Traumagnet HOF speech
Well here WE are Hall of Fame! (Saved my 1000th post as day to remember)You may be thinking, he said we does he have multiple personalities… In a way you would be correct when I was using I did have different personalities depending in what part of the addiction cycle I was in. If I had a chew in I was upbeat, or if I was running low on nicotine in my system I was ugly erratic pinging like a fiend. I needed a fix and wouldn’t quit til I got it. The word (WE) is because there is no way I would have or could have done this alone. I would like to thank each and every one of you for taking TIME out of your schedules to say hey Trauma (Todd) how are you doing, you got this bro. I would like to thank everyone that invested in my thread, PM, texts and phone calls. Thank you KTC you are a community of BAD ASSES!
Brother / Sisterhood, Accountability, Success
My story: I started dipping at a very young age when I was on a reservation in AZ. I started with Happy Days, then to leaf and then to another kid favorite Hawkins. I remember I couldn’t buy cigarettes but I could buy all the cans and bags of chew that I wanted. Strange smoking was bad for me and I was too young, but chew your face off pun intended. I left the reservation and had a stoppage. I had a stoppage until I joined the Army Guard and everyone was chewing. I remember trying it again and getting sick. I was so embarrassed for puking. Well since I knew a lil something about addiction and tolerance from PSA’s and school science classes, I remember buying my own can and putting a dip in until I started getting dizzy then I would spit it out. I repeated this a few times and by the end of the week I was back to dipping full throttle. I dipped off and on for years stop for this stop for that nothing fazed me until fast forward 29 years.

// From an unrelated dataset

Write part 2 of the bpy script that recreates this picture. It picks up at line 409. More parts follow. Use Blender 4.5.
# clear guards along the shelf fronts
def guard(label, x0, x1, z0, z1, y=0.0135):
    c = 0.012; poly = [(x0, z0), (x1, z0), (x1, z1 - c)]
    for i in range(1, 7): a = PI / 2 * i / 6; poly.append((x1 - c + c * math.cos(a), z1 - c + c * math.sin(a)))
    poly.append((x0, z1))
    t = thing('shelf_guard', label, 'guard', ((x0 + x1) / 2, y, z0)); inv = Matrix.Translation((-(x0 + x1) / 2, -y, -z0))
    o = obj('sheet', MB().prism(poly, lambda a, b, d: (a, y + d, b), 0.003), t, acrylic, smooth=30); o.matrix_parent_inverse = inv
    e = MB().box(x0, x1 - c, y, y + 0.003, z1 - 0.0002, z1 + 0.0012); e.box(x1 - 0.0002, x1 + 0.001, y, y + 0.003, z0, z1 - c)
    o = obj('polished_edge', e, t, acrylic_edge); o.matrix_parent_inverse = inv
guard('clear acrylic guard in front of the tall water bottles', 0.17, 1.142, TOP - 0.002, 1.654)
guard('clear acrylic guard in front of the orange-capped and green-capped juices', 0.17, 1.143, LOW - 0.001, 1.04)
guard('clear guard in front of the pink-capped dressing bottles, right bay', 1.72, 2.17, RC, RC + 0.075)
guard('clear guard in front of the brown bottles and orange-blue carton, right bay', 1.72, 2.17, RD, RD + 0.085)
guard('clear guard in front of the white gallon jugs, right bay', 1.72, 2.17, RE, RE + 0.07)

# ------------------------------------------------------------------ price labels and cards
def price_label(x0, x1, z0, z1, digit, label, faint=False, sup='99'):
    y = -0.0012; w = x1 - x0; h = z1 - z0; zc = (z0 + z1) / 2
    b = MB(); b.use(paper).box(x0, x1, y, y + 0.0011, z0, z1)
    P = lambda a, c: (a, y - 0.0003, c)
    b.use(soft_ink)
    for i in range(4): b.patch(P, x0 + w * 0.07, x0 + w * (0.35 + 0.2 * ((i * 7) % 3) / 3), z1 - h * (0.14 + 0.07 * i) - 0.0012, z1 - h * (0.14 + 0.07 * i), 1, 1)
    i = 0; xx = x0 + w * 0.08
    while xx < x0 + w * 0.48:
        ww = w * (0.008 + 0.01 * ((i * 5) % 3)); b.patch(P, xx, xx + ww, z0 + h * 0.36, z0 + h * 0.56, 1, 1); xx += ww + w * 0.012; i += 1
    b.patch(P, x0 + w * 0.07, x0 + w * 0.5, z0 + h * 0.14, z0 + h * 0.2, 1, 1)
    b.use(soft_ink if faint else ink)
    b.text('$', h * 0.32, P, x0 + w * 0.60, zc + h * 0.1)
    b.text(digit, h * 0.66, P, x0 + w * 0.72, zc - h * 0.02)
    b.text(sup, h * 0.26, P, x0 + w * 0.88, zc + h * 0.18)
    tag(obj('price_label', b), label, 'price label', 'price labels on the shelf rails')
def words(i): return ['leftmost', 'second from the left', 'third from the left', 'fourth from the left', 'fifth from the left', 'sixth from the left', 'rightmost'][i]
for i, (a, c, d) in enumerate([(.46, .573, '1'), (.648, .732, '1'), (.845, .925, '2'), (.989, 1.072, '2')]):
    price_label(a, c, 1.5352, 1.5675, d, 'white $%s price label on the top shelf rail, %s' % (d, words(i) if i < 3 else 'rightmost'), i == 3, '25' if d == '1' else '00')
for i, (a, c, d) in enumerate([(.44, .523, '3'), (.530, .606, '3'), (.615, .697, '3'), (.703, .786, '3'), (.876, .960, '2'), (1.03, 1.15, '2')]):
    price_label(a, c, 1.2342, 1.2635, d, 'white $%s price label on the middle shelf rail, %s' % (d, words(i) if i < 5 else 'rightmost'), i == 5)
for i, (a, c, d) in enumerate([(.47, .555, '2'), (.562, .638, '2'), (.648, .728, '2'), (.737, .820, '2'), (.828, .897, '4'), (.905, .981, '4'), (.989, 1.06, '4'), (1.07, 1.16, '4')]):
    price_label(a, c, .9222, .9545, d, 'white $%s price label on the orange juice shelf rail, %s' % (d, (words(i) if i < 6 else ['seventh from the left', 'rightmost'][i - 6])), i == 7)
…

I got into some poison ivy on my legs, ya sure it itched burned got the blisters then they turned to scabs. No problem it will just run its course…well 10 months later I was still not healed I still had a few sores left. (My legs finally healed 60 days into my quit) I finally took a long hard look and had to admit to myself what was going on I was losing circulation to my lower extremities and that is why my legs would not heal. I knew this because I had seen it a 100 times I used to do vascular ultrasound. My mistress in the can had caught up to me I wasn’t invincible anymore. So when I went to bed on 15th of April 2013 I said goodbye to my mistress that was killing me.
The next day mid morning early afternoon I began to feel awful the aches were starting the hot and cold flashes started. By that evening I was shitting and puking my guts out. This went on until the next evening late. The third day I felt like death I was hurting and fogged out but not under gastrointestinal duress. She was whispering to me Trauma come back one dip and all the pain goes away. I wasn’t going down that road again. I knew I was up shit creek said a prayer asked for help, got on the net and found KTC. Not a super spiritual guy but whatever I put in the search engine got me to KTC on the first try. I posted and within a few minutes help was on its way.
I got schooled rather quickly that I don’t have a habit I am an addict, I don’t like chew I hate pain I had never quit before I just had a stoppage. I also learned we don’t quit forever we quit for the day. We don’t take kindly to others and their special way. We do what we can to stay quit and if we have more in the tank we help out others we pay it backward and forward. NAFAR and ODAAT are not just letters strung together they are a mindset that has to happen. We POST ROLL and give our word and we QLF EVERY DAMN DAY!